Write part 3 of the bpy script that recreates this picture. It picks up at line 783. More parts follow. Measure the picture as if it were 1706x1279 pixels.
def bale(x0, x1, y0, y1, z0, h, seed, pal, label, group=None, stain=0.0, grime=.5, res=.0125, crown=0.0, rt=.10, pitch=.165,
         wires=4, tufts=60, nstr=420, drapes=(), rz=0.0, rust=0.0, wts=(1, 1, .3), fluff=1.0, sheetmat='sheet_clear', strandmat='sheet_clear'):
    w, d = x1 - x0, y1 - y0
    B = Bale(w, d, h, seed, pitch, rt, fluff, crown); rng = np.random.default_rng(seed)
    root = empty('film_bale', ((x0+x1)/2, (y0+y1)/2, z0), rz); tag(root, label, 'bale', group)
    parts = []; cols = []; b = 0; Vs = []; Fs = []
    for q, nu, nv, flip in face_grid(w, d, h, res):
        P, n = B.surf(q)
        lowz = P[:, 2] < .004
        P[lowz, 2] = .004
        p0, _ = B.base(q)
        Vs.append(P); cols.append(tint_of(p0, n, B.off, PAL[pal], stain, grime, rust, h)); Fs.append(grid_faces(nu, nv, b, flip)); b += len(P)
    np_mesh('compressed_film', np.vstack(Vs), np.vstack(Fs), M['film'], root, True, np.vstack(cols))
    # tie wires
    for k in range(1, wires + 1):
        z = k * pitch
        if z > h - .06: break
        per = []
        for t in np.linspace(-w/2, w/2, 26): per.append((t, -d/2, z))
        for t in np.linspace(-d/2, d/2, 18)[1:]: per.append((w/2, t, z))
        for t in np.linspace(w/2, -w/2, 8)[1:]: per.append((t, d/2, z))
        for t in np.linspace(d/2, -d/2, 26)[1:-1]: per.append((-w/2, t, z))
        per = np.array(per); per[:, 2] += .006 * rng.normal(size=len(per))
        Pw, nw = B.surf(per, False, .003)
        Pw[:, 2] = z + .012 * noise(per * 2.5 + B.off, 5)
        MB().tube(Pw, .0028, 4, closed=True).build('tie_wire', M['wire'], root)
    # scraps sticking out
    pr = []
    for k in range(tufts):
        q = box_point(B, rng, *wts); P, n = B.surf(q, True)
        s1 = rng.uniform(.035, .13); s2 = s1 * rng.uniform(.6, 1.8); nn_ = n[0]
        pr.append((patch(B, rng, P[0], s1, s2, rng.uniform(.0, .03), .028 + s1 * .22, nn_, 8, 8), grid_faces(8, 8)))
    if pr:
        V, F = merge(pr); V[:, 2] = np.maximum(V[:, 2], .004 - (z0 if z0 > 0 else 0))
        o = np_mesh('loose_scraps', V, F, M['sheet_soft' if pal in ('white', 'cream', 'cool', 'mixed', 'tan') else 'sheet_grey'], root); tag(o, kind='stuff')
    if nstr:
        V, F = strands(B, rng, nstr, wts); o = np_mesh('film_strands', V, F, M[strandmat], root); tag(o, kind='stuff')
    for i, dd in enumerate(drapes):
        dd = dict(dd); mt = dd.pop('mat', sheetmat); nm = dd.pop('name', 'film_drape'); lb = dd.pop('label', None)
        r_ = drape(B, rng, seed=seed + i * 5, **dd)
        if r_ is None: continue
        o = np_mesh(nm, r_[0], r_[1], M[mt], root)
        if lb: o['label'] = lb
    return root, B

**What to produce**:
Extract the listing in its entirety, matching it exactly.

**Output**:
Write part 3 of the bpy script that recreates this picture. It picks up at line 783. More parts follow. Measure the picture as if it were 1706x1279 pixels.
def bale(x0, x1, y0, y1, z0, h, seed, pal, label, group=None, stain=0.0, grime=.5, res=.0125, crown=0.0, rt=.10, pitch=.165,
         wires=4, tufts=60, nstr=420, drapes=(), rz=0.0, rust=0.0, wts=(1, 1, .3), fluff=1.0, sheetmat='sheet_clear', strandmat='sheet_clear'):
    w, d = x1 - x0, y1 - y0
    B = Bale(w, d, h, seed, pitch, rt, fluff, crown); rng = np.random.default_rng(seed)
    root = empty('film_bale', ((x0+x1)/2, (y0+y1)/2, z0), rz); tag(root, label, 'bale', group)
    parts = []; cols = []; b = 0; Vs = []; Fs = []
    for q, nu, nv, flip in face_grid(w, d, h, res):
        P, n = B.surf(q)
        lowz = P[:, 2] < .004
        P[lowz, 2] = .004
        p0, _ = B.base(q)
        Vs.append(P); cols.append(tint_of(p0, n, B.off, PAL[pal], stain, grime, rust, h)); Fs.append(grid_faces(nu, nv, b, flip)); b += len(P)
    np_mesh('compressed_film', np.vstack(Vs), np.vstack(Fs), M['film'], root, True, np.vstack(cols))
    # tie wires
    for k in range(1, wires + 1):
        z = k * pitch
        if z > h - .06: break
        per = []
        for t in np.linspace(-w/2, w/2, 26): per.append((t, -d/2, z))
        for t in np.linspace(-d/2, d/2, 18)[1:]: per.append((w/2, t, z))
        for t in np.linspace(w/2, -w/2, 8)[1:]: per.append((t, d/2, z))
        for t in np.linspace(d/2, -d/2, 26)[1:-1]: per.append((-w/2, t, z))
        per = np.array(per); per[:, 2] += .006 * rng.normal(size=len(per))
        Pw, nw = B.surf(per, False, .003)
        Pw[:, 2] = z + .012 * noise(per * 2.5 + B.off, 5)
        MB().tube(Pw, .0028, 4, closed=True).build('tie_wire', M['wire'], root)
    # scraps sticking out
    pr = []
    for k in range(tufts):
        q = box_point(B, rng, *wts); P, n = B.surf(q, True)
        s1 = rng.uniform(.035, .13); s2 = s1 * rng.uniform(.6, 1.8); nn_ = n[0]
        pr.append((patch(B, rng, P[0], s1, s2, rng.uniform(.0, .03), .028 + s1 * .22, nn_, 8, 8), grid_faces(8, 8)))
    if pr:
        V, F = merge(pr); V[:, 2] = np.maximum(V[:, 2], .004 - (z0 if z0 > 0 else 0))
        o = np_mesh('loose_scraps', V, F, M['sheet_soft' if pal in ('white', 'cream', 'cool', 'mixed', 'tan') else 'sheet_grey'], root); tag(o, kind='stuff')
    if nstr:
        V, F = strands(B, rng, nstr, wts); o = np_mesh('film_strands', V, F, M[strandmat], root); tag(o, kind='stuff')
    for i, dd in enumerate(drapes):
        dd = dict(dd); mt = dd.pop('mat', sheetmat); nm = dd.pop('name', 'film_drape'); lb = dd.pop('label', None)
        r_ = drape(B, rng, seed=seed + i * 5, **dd)
        if r_ is None: continue
        o = np_mesh(nm, r_[0], r_[1], M[mt], root)
        if lb: o['label'] = lb
    return root, B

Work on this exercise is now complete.